The emulator is also where users can customise their colours and fonts, but this has nothing to do with the actual shell. Before the shell we have another layer called PTY (Pseudo Terminal). The job of the terminal emulator is visual and hardware-related—it captures keyboard events and displays shell output appropriately on your screen. The shell's job is purely logical: understanding text syntax and executing the right commands. The PTY acts as a translation layer between the two. Thanks to the PTY layer, the shell does not need to care what's on the other end, whether it's iTerm, PuTTY, or st.
The data flows bidirectionally: keyboard ↔ terminal emulator ↔ PTY ↔ shell. The PTY sits between your emulator and your shell. It is responsible for handling escape sequences, signals like Ctrl-C (SIGINT) and Ctrl-Z (SIGSTOP), which interrupt and suspend process groups respectively. This is why Ctrl-C works even when you're deep inside a subprocess; the signal travels through the PTY, not directly from your shell.
The PTY runs in either canonical or raw mode. In canonical mode, the PTY buffers your input text line by line and handles editing locally (such as backspace) before sending the final line to the shell. This allows you to edit your text before it gets executed. In raw mode, every keystroke is sent immediately to the program, giving real-time output. Text editors like Vim use raw mode because they need to respond to every keypress instantly.
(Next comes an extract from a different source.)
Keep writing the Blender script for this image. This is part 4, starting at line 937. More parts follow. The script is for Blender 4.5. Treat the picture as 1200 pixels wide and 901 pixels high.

The shell is responsible for actual command execution and useful features such as pipes (|), redirection (>), and conditionals (&& and ||). Bash is a specific implementation of the shell. When the PTY feeds input into Bash, Bash can run all of that text as code, which includes looping, environment variables, and handling jobs and processes in the background.
As a final example: when you type `cat file.txt | grep hello` and press enter, the terminal emulator captures those keystrokes, the PTY buffers them in canonical mode, then passes the complete line to Bash. Bash parses it, understands the pipe syntax, runs cat and pipes its output to grep, and the output flows back through the PTY to your terminal emulator for display.